INFORMATION PROVIDED.
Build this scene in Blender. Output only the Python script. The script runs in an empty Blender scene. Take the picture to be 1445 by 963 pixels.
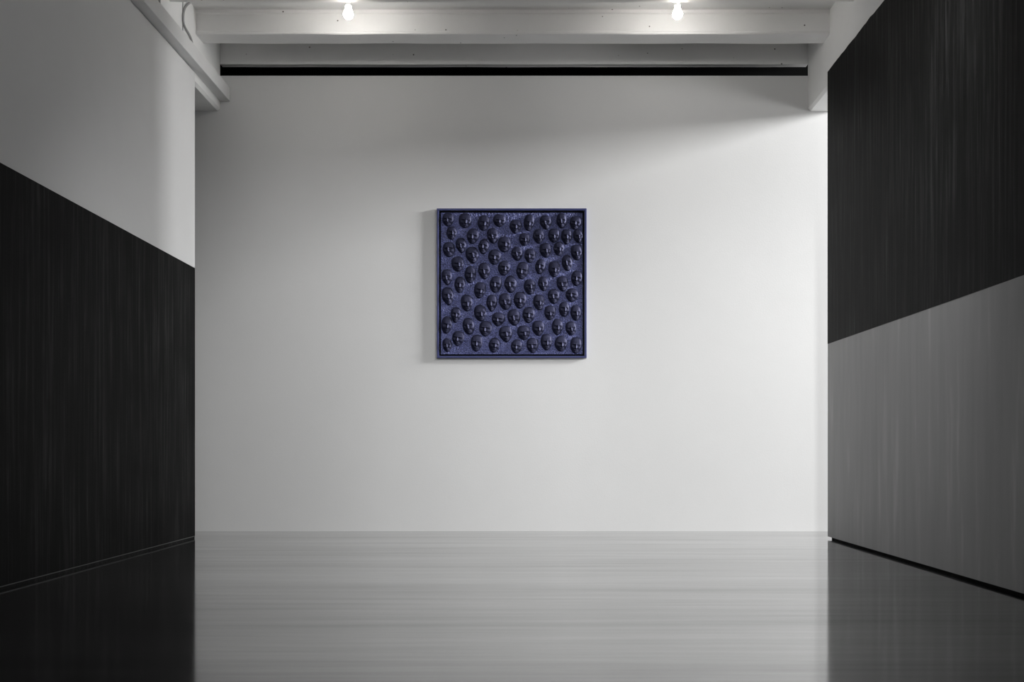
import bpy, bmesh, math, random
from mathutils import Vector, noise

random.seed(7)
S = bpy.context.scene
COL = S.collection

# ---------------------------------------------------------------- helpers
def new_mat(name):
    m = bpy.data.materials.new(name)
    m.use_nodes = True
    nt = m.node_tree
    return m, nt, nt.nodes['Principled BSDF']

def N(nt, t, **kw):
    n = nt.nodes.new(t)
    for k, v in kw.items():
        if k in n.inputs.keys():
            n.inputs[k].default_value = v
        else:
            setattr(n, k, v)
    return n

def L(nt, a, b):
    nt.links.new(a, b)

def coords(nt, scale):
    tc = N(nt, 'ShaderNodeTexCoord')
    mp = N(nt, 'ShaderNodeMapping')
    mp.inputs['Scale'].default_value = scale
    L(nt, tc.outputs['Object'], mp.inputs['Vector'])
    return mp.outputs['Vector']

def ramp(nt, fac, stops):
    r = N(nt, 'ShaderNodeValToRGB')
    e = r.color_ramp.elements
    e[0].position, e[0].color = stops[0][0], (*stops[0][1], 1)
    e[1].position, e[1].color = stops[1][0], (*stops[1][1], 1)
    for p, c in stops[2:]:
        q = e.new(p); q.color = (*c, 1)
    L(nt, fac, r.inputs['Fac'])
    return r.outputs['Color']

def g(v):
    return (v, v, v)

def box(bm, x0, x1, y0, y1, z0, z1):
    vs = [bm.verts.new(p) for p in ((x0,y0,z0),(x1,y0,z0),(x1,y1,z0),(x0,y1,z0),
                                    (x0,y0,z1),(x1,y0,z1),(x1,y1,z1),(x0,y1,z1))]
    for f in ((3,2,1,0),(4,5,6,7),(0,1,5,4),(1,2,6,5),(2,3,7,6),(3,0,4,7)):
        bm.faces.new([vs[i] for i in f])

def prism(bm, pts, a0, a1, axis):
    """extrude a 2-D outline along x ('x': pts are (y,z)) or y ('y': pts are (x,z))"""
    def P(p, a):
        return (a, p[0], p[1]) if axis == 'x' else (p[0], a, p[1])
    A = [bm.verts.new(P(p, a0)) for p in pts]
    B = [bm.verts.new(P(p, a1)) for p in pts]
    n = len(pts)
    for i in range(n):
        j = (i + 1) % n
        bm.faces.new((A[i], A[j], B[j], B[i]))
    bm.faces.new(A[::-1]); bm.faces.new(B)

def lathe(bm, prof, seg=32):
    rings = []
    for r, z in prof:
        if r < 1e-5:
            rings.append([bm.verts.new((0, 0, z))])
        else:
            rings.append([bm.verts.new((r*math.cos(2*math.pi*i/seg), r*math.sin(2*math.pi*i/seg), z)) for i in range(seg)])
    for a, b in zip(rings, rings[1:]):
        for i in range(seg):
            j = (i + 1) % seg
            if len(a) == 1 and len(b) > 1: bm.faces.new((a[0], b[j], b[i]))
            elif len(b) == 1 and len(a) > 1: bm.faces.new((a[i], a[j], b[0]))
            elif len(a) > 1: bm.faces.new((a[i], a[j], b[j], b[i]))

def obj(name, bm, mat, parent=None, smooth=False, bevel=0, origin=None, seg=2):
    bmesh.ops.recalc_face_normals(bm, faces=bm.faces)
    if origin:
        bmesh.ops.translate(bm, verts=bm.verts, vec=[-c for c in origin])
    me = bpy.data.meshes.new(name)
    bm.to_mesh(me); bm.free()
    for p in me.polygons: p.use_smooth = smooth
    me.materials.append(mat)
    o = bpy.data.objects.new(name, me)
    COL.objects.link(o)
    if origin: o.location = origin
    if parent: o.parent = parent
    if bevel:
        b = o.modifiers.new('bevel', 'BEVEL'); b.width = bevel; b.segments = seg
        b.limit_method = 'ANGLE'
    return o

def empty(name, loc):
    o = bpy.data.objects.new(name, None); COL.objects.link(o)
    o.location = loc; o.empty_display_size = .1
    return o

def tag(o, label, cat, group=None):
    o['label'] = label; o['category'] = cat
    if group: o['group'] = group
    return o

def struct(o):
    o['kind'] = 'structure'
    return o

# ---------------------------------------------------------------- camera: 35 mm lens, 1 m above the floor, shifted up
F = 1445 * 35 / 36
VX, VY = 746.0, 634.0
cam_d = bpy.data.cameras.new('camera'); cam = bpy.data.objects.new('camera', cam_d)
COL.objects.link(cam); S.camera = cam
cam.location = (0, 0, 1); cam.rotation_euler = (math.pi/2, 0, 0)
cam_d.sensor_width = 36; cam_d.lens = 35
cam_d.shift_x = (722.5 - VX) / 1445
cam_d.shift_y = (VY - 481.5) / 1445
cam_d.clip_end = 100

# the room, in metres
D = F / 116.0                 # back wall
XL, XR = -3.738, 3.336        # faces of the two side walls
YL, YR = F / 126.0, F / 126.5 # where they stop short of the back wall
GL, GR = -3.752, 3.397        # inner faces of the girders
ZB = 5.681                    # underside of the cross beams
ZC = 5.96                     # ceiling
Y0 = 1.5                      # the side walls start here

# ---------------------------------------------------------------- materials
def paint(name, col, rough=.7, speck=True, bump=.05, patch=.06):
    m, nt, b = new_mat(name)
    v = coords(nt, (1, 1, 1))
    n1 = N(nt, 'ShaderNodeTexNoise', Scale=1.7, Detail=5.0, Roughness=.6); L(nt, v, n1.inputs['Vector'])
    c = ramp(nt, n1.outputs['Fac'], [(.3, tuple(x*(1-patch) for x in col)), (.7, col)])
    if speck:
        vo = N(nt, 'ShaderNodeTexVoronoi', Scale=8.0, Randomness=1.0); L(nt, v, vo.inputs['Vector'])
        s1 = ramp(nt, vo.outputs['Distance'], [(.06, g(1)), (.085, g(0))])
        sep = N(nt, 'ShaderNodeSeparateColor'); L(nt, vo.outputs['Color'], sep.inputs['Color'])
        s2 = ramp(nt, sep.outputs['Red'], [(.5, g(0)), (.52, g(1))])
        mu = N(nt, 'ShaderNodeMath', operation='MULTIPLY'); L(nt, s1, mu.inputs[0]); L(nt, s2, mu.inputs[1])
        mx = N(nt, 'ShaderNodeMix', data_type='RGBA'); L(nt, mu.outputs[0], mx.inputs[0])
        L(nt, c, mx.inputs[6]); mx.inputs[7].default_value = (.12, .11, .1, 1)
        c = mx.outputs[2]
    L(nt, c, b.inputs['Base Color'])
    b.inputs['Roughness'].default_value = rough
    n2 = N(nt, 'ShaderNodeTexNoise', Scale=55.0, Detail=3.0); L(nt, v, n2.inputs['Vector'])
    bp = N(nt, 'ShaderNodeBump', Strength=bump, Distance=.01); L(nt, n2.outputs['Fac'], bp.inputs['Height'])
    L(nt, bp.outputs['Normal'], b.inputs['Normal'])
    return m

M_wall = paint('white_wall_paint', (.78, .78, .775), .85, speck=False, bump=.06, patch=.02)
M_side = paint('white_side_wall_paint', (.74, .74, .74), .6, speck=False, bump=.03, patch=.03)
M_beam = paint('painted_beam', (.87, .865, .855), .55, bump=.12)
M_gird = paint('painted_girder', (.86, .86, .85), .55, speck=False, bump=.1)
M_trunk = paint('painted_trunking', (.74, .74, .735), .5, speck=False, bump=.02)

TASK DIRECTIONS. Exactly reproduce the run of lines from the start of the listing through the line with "bm.faces.new([vs[i] for i in f])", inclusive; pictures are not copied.

FULL OUTPUT.
Build this scene in Blender. Output only the Python script. The script runs in an empty Blender scene. Take the picture to be 1445 by 963 pixels.
import bpy, bmesh, math, random
from mathutils import Vector, noise

random.seed(7)
S = bpy.context.scene
COL = S.collection

# ---------------------------------------------------------------- helpers
def new_mat(name):
    m = bpy.data.materials.new(name)
    m.use_nodes = True
    nt = m.node_tree
    return m, nt, nt.nodes['Principled BSDF']

def N(nt, t, **kw):
    n = nt.nodes.new(t)
    for k, v in kw.items():
        if k in n.inputs.keys():
            n.inputs[k].default_value = v
        else:
            setattr(n, k, v)
    return n

def L(nt, a, b):
    nt.links.new(a, b)

def coords(nt, scale):
    tc = N(nt, 'ShaderNodeTexCoord')
    mp = N(nt, 'ShaderNodeMapping')
    mp.inputs['Scale'].default_value = scale
    L(nt, tc.outputs['Object'], mp.inputs['Vector'])
    return mp.outputs['Vector']

def ramp(nt, fac, stops):
    r = N(nt, 'ShaderNodeValToRGB')
    e = r.color_ramp.elements
    e[0].position, e[0].color = stops[0][0], (*stops[0][1], 1)
    e[1].position, e[1].color = stops[1][0], (*stops[1][1], 1)
    for p, c in stops[2:]:
        q = e.new(p); q.color = (*c, 1)
    L(nt, fac, r.inputs['Fac'])
    return r.outputs['Color']

def g(v):
    return (v, v, v)

def box(bm, x0, x1, y0, y1, z0, z1):
    vs = [bm.verts.new(p) for p in ((x0,y0,z0),(x1,y0,z0),(x1,y1,z0),(x0,y1,z0),
                                    (x0,y0,z1),(x1,y0,z1),(x1,y1,z1),(x0,y1,z1))]
    for f in ((3,2,1,0),(4,5,6,7),(0,1,5,4),(1,2,6,5),(2,3,7,6),(3,0,4,7)):
        bm.faces.new([vs[i] for i in f])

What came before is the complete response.